SILGen'ing a generic builtin that returns a tuple


I'm SILGen'ing a builtin used for automatic differentiation. I'm trying to understand SILGen more and see whether/how my solution can be improved.


This builtin applies the JVP function (representing a derivative) to the given argument, returning a tuple of the original function's result and a differential function. Here's the type signature:

func Builtin.autodiffApplyJVP<T, R>(f: @autodiff (T) -> R, x: T) -> (R, (T) -> R)

In the type signature, @autodiff represents a function bundle that has the original function and two functions that represent f's derivatives.

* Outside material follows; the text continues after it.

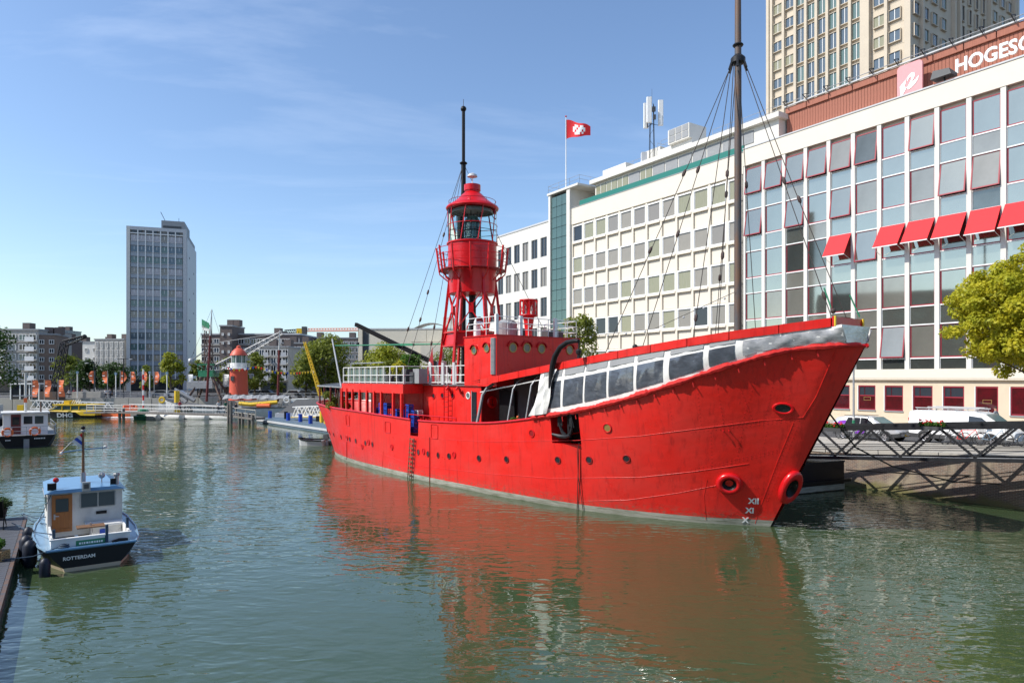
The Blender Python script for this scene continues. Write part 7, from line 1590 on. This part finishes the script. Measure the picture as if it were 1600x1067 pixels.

To get an autodiff-associated function or the original function from an @autodiff function, we just use a autodiff_function_extraction instruction on the @autodiff function.


To bring things together, I want the following expression

Builtin.autodiffApplyJVP(f, x)

... to be SILGen'd to

%jvp = autodiff_function_extract [jvp] [order 1] %f 
    : <T, R> (@in_guaranteed T) -> (@out R, (@in_guaranteed T) -> @out R)
%first_result_buffer = alloc_stack $R
%second_result = apply %jvp(%first_result_buffer : $*R, %x : *T)

The second return of apply %jvp is always direct, but the first return can be indirect.

I sent out PR #21307 that uses SILGenFunction::getBufferForExprResult and SILGenFunction::manageBufferForExprResult. I noticed that the visiter has to return a single ManagedValue, so I allocated a buffer for the entire return tuple, and stored the second return value to the 2nd element address, even if the second tuple element does not need to be indirectly passed. The code seems to be inefficient, and even the optimizer didn't eliminate the store of the function value into the buffer.

  %7 = autodiff_function_extract [jvp] [order 1] %1 : $@autodiff @noescape @callee_guaranteed (@in_guaranteed T) -> @out U // user: %10
  %8 = alloc_stack $(U, @callee_guaranteed (@in_guaranteed T) -> @out U.TangentVector) // users: %17, %14, %13, %11, %9
  %9 = tuple_element_addr %8 : $*(U, @callee_guaranteed (@in_guaranteed T) -> @out U.TangentVector), 0 // user: %10
  %10 = apply %7(%9, %5) : $@noescape @callee_guaranteed (@in_guaranteed T) -> (@out U, @owned @callee_guaranteed (@in_guaranteed T) -> @out U.TangentVector) // user: %12
  %11 = tuple_element_addr %8 : $*(U, @callee_guaranteed (@in_guaranteed T) -> @out U.TangentVector), 1 // user: %12
  store %10 to [init] %11 : $*@callee_guaranteed (@in_guaranteed T) -> @out U.TangentVector // id: %12
  %13 = tuple_element_addr %8 : $*(U, @callee_guaranteed (@in_guaranteed T) -> @out U.TangentVector), 0 // user: %16
  %14 = tuple_element_addr %8 : $*(U, @callee_guaranteed (@in_guaranteed T) -> @out U.TangentVector), 1 // user: %15
  %15 = load [take] %14 : $*@callee_guaranteed (@in_guaranteed T) -> @out U.TangentVector // user: %20

Is there a way to improve this solution so that we will not have to allocate a buffer for the subset of expr results (when the expr returns a tuple) that do not need to be passed indirectly?